The omni-channel customer experience: tailored to behaviour

  • Posted on July 31, 2015
omni-channel customer experience
This blog post was written by Avanade alum Peter-Paul Lemmens and Kathrine Lord.

We all know what it’s like to have a customer experience.  We want businesses to read our minds, offering us exactly what we want when we want it.
Traditionally, companies have communicated with people using email, flyers or website adverts. While these can be effective tools, with each isolated from the other, engagement can’t be accurately measured.

However, for organisations going digital, it’s possible to combine the multiple channels used to interact with consumers and secure their interest. By collating all the information you have on a customer, you can begin to build their profile, allowing you to predict what they desire and how they prefer to find it.

This allows each customer experience to be personalised throughout – both online and offline – from marketing to in-store purchasing.

For digital businesses, gone are the days of ‘spraying and praying’ email marketing campaigns. Sending emails to a list of recipients without any personal, behavioural information is the equivalent of throwing leaflets in the air and hoping someone catches one.

Organisations need to understand their customers’ habits and preferences and determine when and where to get their attention effectively.

For example, a customer may not have purchased anything from a specific retail website for three months. That business would naturally think that the customer is inactive. However, if the business had implemented an omni-channel customer experience roadmap, it may have seen that the customer had in fact visited the website 20 times without buying anything, as well as entering its physical store twice in the last month alone.

Understanding this behaviour is key to turning these interactions into transactions. Why did the customer visit the website 20 times, but not purchase anything? Perhaps they saw items online and bought them in store. Maybe they couldn’t find the right item either online or offline.

Marrying digital and physical customer experiences would answer these questions and allow the business to create a personalised environment that offers the customer the support they need to make a purchase.

This is the approach Avanade used when working with Coop.
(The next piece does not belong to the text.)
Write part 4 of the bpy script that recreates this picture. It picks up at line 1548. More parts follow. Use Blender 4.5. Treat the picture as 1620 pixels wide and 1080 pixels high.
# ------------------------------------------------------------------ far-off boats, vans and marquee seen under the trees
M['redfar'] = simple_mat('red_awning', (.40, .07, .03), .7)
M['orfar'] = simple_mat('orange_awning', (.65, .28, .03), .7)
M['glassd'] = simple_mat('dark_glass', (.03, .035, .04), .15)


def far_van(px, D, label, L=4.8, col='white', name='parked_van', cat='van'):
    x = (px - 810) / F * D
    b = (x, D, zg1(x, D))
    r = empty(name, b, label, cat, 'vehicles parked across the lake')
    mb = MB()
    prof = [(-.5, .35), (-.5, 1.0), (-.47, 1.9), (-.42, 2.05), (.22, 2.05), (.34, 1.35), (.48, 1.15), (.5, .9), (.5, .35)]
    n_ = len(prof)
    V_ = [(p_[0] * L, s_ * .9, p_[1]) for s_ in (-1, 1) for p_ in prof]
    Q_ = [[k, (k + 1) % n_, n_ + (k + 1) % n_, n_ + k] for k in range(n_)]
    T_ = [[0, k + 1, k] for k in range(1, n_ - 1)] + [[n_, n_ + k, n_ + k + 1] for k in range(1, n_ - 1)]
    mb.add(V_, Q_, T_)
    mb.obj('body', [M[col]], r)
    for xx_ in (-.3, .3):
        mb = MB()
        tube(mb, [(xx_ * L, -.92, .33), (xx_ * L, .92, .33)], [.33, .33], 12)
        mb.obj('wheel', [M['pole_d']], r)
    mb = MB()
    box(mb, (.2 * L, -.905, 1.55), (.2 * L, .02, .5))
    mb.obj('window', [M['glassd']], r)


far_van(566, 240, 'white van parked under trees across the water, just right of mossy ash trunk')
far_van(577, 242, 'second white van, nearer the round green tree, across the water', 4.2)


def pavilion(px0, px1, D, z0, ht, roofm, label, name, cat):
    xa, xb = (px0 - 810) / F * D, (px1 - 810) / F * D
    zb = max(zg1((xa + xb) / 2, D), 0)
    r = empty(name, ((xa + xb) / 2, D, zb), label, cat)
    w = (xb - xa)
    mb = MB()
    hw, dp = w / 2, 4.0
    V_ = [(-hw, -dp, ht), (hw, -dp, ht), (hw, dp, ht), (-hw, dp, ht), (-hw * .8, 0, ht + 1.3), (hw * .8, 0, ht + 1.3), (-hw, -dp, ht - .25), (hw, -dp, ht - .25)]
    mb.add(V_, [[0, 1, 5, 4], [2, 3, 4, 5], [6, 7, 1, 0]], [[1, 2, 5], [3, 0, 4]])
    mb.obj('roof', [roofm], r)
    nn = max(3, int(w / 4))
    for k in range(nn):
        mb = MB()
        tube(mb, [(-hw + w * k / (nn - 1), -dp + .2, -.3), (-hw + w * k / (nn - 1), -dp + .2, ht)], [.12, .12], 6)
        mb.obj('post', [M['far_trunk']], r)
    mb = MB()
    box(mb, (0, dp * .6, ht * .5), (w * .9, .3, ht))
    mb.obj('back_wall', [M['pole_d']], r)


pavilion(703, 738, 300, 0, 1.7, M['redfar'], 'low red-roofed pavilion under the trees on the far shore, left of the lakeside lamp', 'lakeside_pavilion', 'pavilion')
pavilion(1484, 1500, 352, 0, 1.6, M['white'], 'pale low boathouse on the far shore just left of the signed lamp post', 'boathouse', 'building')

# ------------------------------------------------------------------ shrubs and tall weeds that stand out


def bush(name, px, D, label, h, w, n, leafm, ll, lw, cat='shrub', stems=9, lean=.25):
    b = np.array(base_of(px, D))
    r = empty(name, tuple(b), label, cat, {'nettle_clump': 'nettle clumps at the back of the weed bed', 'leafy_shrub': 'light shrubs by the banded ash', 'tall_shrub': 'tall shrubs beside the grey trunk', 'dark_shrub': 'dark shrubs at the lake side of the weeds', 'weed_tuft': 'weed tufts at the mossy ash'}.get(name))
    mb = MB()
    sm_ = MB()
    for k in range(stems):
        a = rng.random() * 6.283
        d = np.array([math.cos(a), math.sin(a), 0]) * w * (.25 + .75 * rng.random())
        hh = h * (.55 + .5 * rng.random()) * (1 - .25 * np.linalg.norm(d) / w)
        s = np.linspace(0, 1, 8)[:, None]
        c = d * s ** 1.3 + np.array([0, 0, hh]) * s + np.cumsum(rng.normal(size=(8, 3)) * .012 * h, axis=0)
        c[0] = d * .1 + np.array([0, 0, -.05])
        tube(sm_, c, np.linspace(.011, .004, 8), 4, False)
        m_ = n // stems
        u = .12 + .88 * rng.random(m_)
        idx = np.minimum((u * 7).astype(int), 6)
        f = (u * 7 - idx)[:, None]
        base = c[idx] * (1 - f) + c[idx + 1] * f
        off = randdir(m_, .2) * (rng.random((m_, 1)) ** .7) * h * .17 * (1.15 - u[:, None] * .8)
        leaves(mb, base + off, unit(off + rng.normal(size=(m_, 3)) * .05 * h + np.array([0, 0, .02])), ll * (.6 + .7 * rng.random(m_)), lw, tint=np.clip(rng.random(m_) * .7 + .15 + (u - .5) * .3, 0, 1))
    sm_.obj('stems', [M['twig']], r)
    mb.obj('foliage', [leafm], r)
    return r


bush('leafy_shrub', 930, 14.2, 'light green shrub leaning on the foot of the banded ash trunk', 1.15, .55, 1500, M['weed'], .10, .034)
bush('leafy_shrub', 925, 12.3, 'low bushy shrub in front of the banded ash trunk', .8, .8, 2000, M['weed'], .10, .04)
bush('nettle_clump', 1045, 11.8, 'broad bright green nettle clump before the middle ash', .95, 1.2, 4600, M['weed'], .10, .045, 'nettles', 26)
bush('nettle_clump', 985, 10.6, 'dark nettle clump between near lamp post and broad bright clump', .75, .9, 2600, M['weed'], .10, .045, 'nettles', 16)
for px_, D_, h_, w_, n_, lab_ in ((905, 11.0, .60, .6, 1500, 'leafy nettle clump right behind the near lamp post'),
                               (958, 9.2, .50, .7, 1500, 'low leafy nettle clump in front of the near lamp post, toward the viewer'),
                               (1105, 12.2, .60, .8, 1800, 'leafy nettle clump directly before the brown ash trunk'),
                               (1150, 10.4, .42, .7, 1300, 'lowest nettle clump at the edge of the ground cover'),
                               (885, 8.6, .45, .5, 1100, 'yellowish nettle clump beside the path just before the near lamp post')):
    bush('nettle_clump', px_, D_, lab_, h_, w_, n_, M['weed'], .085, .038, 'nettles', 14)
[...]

The retail organisation realised that customers are more informed, expecting more meaningful engagement across multiple channels and devices.

We worked with Coop to harness disruptive technologies such as predictive simulations, smartphones, touch technology, social retailing, geo-tagging and biometrics to create a personalised experience, where the customer is in control of how and when they engage with the business.

Having the ability to react to customer behaviour means that businesses are more able to tailor each experience. Allowing the customer to engage on their terms creates customer loyalty, increasing revenue and growth.

Jeanne Landau

Customers have come to expect a personalized experience. If you're bombarding them with messaging that isn't relevant they'll quickly tune you out.

August 28, 2015

Peter-Paul Lemmens

Jeanne, that's very true ! That's why it's so important to understand the behavior and context of  your customers and with the data science capabilities that we have today it is possible to do this. But there are still numerous examples of companies who don't capitalize on everything they can use and are allowed to use to personalize the experience.